His grandparents, Joseph and Shirley Krosoczka, played the parent role most of the time, he told the students. They feature prominently in “Hey, Kiddo,” he said, as they helped provide stability in his childhood.

Drawing was another big piece of his childhood, Krosoczka told the teens. At first, the hobby helped impress friends, but as he matured in his teenage years, drawing was an escape.

“Drawing gives me peace,” he said.

Nowadays, Krosoczka is both drawing and writing. He said the two skills are “teammates” in telling stories. In the case for “Hey, Kiddo,” he re-invented his drawing techniques, as the more cheerful styles he incorporated into earlier work would not make sense for more serious, realistic topics.

He researched his childhood, revisiting moments from decades earlier and uncovering items from his past. Letters his mother wrote to Krosoczka ultimately influenced the title of the book, he said. His teenage sketchbooks reflected a teenager in turmoil, Krosoczka acknowledged.

“I’m looking at these sketches and I’m thinking, ‘Wow, this kid is really angry, really frustrated, and dealing with all of his emotions through art,’” he said.

“That’s the tough thing about life. There are difficult truths out there, they are affecting us and we have to acknowledge they are affecting us,” he told the students. “But luckily I had good friends, I had my grandparents, I had art — I had something I could completely bury myself into.”

Kimball Middle School was fortunate to bring in Krosoczka, as a more-publicized visit at Gail Borden Public Library occurred only a couple hours later. School librarian Marie Gatz said author visits are rare at the school.

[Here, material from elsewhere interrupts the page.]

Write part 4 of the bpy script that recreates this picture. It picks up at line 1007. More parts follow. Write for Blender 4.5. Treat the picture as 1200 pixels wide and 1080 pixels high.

“We need to reach out to the kids,” Gatz said. “We need to let them know they are not alone. And we need to let them know they can make something of themselves,” like Krosoczka did despite his childhood, she added.

She noted the relevance of the topic of heroin addiction as communities nationwide grapple with an opioid epidemic.

“Children are the invisible victims of this epidemic,” Krosoczka said.